CFD-simulation of the rotor head influence to the rotor-fuselage interaction

Abstract

The presented paper investigates a fluid-structure interaction phenomenon of a helicopter in fast forward flight, called tail shake. Due to the interaction of the rotor wake with the tail boom, a high vibration level is introduced under unfavorable conditions. To achieve a more detailed insight into the main rotor wake structure, a Computational Fluid Dynamics (CFD) simulation of a complete helicopter configuration is performed. Due to the high influence of the main rotor head on the wake structure a, detailed model is considered, including the swashplate and the control rods. In order to resolve the influence of the components, the configuration of the rotor head is simulated in several variants. Former investigations showed the necessity to ensure a low numerical dissipation to preserve the rotor wake. For this investigation the compact reconstruction fifth order Weighted Essentially Non-Oscillatory fluid state reconstruction scheme for an improved rotor wake conservation is used. In addition, the flux computation is solved using an upwind HLLC Riemann solver. The analysis of the flow field and forces shows a fundamental change of the unsteady flow behavior. Especially due to interaction effects at the cowling and tail, the character of the incoming flow from the rotor wake has substantial impact.

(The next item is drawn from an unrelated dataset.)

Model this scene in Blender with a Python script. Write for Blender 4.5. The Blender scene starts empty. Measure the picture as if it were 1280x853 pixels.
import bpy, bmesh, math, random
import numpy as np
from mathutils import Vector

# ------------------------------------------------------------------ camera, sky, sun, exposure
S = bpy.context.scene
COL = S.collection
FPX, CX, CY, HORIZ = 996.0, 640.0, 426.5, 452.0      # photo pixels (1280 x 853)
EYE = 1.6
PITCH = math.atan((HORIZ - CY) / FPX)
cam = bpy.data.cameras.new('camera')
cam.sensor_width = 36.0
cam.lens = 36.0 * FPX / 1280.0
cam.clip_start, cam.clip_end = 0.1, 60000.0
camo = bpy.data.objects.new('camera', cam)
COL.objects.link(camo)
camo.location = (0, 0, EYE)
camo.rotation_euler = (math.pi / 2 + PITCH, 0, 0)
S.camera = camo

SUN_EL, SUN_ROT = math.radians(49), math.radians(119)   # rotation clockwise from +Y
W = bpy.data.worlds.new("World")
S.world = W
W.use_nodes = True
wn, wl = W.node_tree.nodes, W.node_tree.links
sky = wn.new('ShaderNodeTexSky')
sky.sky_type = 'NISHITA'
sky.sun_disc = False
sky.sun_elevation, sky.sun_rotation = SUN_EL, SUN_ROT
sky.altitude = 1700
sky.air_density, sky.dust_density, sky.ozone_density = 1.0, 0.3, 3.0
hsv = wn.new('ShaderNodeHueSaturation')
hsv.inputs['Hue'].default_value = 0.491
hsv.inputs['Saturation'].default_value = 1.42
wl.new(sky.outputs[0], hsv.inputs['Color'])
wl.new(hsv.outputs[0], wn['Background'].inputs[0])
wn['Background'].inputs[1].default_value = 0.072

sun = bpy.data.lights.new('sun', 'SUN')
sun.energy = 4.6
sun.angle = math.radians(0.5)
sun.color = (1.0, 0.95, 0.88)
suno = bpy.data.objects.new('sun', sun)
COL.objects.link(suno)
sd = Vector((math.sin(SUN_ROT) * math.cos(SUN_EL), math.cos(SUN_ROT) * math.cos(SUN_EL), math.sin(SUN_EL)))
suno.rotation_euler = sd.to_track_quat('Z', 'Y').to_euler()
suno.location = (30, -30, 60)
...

The comparison of the different configurations revealed a strong difference particularly in the low frequency intensity of the wake. Due to the natural frequencies of concern for the dynamic of tail in this low frequency range, the consideration of the rotor hub geometry is essential to investigate rotor-fuselage interaction phenomena with focus on possible dynamic excitation. Therefore, this investigation confirmed the necessity of modeling the rotor hub including the control rods.